CARE 52

Autoperdão

“(…) quantas vezes errará contra mim o meu irmão e o perdoarei? (…)” (Mateus 18:21)

A famosa questão que Pedro apresentada a Jesus é plenamente justificada. Imersos numa cultura em que predominava uma noção de justiça baseada em leis rígidas, muitos judeus tiveram dificuldade para compreender a ideia de perdão proposta pelo Mestre. Aliás, esta dificuldade existe até hoje, mesmo entre os cristãos.

O conceito de perdão é quase sempre associado a algo que “o outro” fez em relação a nós. Conversamos muito sobre a necessidade de perdoarmos as faltas alheias, bem como a de sermos perdoados pelos outros pelas nossas faltas. Só muito recentemente o “autoperdão” passou a ser discutido em nossos estudos.

Tanto a ideia inicial de que “Deus perdoa” (ou pune), quanto a ideia de que devemos perdoar, estão associadas à existência de um código moral exterior a nós mesmos. É como se houvesse um código legislativo externo ao qual precisamos obedecer, sendo punidos quando cometemos alguma infração. Estas ideias estão presentes em muitas expressões religiosas, inclusive no Espiritismo, onde este código é chamado de “leis morais”, “leis divinas” ou “leis naturais”[i].

Estas leis são essenciais para dirigir o Espírito nas suas primeiras jornadas evolutivas, quando a sua condição intelecto-moral ainda não possibilita uma compreensão maior da realidade. Porém, a partir das experiências em milhares ou milhões de anos, gradativamente este mecanismo vai sendo incorporado ao patrimônio espiritual de cada individualidade. Talvez seja esta a razão de Allan Kardec ter anotado que a “Lei de Deus” está escrita na consciência[ii].
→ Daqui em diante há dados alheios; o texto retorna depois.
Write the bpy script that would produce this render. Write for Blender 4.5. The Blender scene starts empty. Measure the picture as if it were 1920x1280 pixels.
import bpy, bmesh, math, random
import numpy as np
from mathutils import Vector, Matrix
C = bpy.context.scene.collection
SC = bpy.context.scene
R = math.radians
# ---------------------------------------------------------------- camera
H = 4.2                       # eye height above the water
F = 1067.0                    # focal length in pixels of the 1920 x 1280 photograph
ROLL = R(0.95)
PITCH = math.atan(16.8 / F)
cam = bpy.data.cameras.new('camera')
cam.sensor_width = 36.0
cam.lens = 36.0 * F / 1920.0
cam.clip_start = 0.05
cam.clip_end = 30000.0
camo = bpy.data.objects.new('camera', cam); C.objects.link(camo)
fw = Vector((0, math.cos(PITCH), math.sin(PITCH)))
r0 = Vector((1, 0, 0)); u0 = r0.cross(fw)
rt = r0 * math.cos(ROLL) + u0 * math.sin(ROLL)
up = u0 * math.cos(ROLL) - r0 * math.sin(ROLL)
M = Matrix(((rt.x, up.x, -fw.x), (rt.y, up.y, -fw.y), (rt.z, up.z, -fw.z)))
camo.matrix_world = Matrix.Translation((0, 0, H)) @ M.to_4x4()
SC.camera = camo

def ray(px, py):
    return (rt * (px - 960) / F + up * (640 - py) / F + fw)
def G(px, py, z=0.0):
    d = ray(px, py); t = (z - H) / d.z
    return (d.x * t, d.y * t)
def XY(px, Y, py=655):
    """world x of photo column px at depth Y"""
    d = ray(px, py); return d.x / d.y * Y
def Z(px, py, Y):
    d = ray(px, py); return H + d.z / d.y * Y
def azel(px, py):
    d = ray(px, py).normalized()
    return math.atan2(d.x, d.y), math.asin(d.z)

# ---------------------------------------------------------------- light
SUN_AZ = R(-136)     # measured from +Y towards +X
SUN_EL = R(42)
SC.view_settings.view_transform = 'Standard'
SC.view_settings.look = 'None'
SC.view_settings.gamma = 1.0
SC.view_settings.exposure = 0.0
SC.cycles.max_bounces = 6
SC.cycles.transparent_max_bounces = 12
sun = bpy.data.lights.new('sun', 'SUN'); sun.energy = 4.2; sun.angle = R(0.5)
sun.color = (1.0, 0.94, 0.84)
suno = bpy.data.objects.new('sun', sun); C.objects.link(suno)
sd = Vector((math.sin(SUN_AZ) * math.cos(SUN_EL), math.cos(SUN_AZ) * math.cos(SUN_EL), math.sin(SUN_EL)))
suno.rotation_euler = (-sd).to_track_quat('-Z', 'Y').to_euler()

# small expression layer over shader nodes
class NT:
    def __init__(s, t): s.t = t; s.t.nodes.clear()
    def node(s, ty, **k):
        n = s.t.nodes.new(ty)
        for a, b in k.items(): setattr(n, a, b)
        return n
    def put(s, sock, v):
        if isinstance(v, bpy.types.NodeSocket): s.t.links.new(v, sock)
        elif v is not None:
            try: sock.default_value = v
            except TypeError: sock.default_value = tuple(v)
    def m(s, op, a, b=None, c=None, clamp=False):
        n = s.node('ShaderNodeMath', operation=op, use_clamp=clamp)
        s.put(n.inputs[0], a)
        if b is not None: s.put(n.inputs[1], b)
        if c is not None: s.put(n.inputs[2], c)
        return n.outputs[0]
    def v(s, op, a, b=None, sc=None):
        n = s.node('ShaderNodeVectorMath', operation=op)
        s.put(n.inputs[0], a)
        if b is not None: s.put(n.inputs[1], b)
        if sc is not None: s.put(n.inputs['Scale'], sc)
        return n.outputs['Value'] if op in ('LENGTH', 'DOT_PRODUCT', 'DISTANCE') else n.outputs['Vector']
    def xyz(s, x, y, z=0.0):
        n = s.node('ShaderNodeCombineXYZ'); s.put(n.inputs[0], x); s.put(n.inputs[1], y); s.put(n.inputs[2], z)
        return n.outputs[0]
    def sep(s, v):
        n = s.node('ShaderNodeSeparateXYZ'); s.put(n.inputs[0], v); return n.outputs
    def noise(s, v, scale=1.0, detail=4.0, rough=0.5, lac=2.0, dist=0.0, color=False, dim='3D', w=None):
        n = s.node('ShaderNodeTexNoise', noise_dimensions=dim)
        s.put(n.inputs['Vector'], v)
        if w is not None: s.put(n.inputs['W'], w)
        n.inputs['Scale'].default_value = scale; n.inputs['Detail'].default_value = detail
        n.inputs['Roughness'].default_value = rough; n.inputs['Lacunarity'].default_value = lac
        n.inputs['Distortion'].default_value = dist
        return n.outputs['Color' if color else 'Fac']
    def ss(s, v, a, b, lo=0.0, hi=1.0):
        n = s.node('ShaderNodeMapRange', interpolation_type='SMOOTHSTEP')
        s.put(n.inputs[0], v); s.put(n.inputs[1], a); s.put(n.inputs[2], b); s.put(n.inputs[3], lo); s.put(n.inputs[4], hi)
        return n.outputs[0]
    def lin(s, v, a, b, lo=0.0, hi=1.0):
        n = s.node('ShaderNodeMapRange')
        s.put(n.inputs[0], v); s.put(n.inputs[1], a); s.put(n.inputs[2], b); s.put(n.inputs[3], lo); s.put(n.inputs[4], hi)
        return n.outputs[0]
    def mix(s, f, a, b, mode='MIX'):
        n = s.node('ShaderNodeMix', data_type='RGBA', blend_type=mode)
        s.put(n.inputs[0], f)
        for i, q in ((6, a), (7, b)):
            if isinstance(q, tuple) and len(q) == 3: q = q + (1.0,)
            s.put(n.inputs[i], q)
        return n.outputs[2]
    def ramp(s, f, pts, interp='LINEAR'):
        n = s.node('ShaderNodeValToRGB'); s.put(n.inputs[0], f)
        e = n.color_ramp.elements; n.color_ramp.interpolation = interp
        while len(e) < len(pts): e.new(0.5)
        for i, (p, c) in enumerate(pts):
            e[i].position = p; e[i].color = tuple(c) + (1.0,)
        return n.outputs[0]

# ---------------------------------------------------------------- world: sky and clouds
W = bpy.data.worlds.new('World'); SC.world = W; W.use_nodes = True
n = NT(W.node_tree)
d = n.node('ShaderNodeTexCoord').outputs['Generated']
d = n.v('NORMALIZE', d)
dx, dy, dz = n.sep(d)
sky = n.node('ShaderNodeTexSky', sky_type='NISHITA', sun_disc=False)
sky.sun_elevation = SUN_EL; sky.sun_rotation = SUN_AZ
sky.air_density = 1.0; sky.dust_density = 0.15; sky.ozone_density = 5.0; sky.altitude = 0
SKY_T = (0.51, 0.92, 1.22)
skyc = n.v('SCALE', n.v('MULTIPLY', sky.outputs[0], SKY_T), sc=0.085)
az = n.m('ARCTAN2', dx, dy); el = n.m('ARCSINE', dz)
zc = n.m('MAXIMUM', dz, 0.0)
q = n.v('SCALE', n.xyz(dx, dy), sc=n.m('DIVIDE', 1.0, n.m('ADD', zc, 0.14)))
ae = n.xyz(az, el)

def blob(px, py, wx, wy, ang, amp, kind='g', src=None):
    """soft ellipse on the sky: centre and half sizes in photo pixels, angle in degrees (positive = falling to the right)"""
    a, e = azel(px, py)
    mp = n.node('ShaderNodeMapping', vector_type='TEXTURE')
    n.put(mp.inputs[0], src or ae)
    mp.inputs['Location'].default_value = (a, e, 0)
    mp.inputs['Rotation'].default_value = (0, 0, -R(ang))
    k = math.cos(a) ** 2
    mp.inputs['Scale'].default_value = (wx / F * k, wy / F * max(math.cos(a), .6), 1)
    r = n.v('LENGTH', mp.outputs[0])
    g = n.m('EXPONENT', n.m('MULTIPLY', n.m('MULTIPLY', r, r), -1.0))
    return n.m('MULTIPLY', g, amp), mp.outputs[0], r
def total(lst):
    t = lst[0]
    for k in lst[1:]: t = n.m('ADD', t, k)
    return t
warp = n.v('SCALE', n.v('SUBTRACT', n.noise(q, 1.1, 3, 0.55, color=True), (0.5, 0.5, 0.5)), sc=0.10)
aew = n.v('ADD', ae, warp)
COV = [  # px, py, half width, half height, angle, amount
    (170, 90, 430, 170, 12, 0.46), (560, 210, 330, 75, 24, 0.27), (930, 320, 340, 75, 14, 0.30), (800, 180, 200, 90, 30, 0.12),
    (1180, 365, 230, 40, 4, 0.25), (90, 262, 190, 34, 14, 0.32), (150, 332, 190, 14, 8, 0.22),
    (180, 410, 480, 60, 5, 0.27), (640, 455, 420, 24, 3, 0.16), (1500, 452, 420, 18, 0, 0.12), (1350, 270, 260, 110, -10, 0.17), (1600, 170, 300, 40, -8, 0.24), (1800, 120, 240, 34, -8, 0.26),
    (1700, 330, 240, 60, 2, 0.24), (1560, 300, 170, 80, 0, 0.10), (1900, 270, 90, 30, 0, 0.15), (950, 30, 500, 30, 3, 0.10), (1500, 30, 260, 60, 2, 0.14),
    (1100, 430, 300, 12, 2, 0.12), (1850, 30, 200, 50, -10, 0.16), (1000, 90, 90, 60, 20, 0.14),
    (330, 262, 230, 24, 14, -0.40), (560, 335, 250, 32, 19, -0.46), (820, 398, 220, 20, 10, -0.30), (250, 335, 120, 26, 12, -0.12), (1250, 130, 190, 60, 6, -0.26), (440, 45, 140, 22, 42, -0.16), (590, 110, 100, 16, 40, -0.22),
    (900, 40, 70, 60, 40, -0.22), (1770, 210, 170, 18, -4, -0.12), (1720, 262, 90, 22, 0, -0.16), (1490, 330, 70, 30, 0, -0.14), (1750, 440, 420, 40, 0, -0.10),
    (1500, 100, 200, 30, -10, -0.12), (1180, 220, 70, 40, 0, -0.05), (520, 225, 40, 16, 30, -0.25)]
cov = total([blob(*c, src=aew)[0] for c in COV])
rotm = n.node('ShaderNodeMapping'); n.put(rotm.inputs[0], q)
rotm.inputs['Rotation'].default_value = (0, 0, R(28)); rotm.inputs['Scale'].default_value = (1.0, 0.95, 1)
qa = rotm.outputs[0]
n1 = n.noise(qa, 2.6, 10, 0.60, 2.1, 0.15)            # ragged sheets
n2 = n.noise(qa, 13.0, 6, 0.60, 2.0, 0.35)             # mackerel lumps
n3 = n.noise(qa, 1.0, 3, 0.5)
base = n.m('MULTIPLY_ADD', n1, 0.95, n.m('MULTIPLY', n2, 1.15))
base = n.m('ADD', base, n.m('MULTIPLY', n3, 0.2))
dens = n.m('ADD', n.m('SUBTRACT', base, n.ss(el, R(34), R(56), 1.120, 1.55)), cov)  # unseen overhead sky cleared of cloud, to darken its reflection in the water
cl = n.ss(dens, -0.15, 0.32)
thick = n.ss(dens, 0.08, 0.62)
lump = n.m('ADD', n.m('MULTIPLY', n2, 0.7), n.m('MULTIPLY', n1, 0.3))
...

Isto significa que, além de um código moral externo, todos (que já alcançamos esta etapa da evolução) temos também um código moral interno. Quando cometemos um erro, uma falta, um crime, estamos infringindo não apenas uma lei exterior, mas uma lei interior. A quebra do nosso código moral interno gera o sentimento de culpa, que pode evoluir para o remorso. E a culpa, como sabemos, é origem de muitas enfermidades espirituais e físicas.

Neste ponto, podemos parafrasear a questão de Pedro: “quantas vezes errarei (contra mim mesmo) e me perdoarei?” Entendendo que o perdão não significa ignorar, minimizar ou esquecer a falta, mas compreender a situação em que ela aconteceu e ressignificá-la. O mesmo valeria para a questão do autoperdão.

Não se trata de justificar nossos erros, alegando falta de evolução ou imperfeição moral, mas buscar entender como nossos desejos, motivações e aspirações ainda nos levam a errar. E, naturalmente, buscar ajustar tais motivações. Por isso, autoperdão implica autoamor e autoconhecimento. Autoperdão é um exercício de crescimento espiritual.


[i] O Livro dos Espíritos. Allan Kardec. Parte Terceira.

[ii] O Livro dos Espíritos. Allan Kardec. Questão 621.